Rwandan and DRC intelligence officials report that Burundi hosts FDLR splinter elements from South Kivu, which it has deployed to its border with Rwanda. In December 2018, assailants coming from Burundi launched an attack in the Nyungwe forest in south-western Rwanda, another tourist attraction and a popular weekend destination for Kigali residents. The attackers killed two Rwandan civilians and injured another eight.
UN reports partially support Kigali's claims of Burundian and Ugandan ties to Kagame's armed rivals. In December 2018, the UN Group of Experts on the DRC, which reports to the Security Council, concluded that the P5, a group of Rwandan opposition factions including the RNC, were working with rebels in the DRC with the aim of toppling Kagame's government. The experts reported that the P5 received weapons and other support from Bujumbura, a claim Burundian authorities denied.
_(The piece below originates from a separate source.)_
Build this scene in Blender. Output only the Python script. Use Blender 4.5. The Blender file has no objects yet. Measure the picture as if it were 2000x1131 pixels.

In the same month, two prominent FDLR members, the group's spokesperson Ignace Nkaka, known as La Forge, and its deputy intelligence officer Jean-Pierre Nsekanabo, were arrested at Bunangana, North Kivu, on the DRC-Uganda border. Both men were extradited to Kigali via Kinshasa.
For their part, Burundian officials accuse Kigali of supporting the South Kivu-based Burundian rebel group, RED-Tabara, a claim that Rwanda rejects. Founded in 2011, RED-Tabara is reportedly led by Alexis Sinduhije, a Tutsi opponent of the Hutu-dominated Burundian government whom the U.S. has sanctioned since 2015 for instigating "armed rebellion".
Tensions between Rwanda and its two neighbours, Burundi and Uganda, have escalated over the past two years. In November 2019, Kagame openly threatened to retaliate against his neighbours after an October 2019 raid in Rwanda by a North Kivu-based militia that he alleges is supported by Burundi and Uganda.
Is Tshisekedi's fear for Kabila exaggerated?
Former President Kabila is perceived as trying to hold on to power with the hope of making a comeback in the next elections in 2023. He and his family still have significant finance at their disposal, and they still have some very important allies in government.
Some secessionists have openly declared Kabila as their leader. There have also been attacks against Kasaians of Luba origin — Tshisekedi's ethnic group.
Ever since Kabila went back to the Katanga Province, tensions there have been mounting. The Katanga region has a long and troubled history: The State of Katanga was originally a breakway state of the former Republic of the Congo from 1960 to 1963. Although it was reintegrated into DR Congo, many residents in the region feel alienated from the rest of the country and disgruntled over what they consider to be exploitation of their vast resources — including cobalt and copper — to enrich the rest of the country. Militias such as the Mai Mai Kata Katanga remain active as part of the Katanga insurgency.
So while Kabila himself does not seem particularly interested in sowing domestic discord, the tense situation could potentially be exploited by secessionists.
With Kabila's allies still very much in control of the army and police forces, the President Tshisekedi faces a potentially huge big problem. And if he can't control the security services, then how much power does he really have in the country?
Although troops from neighbouring states could temporarily diffuse tension between Tshisekedi and Kabila in future it may prove problematic getting rid of foreign forces from DRC.
Therefore, instead of involving neighbours in military operations, Tshisekedi should focus more on building and strengthening domestic political alliances that will cushion his government.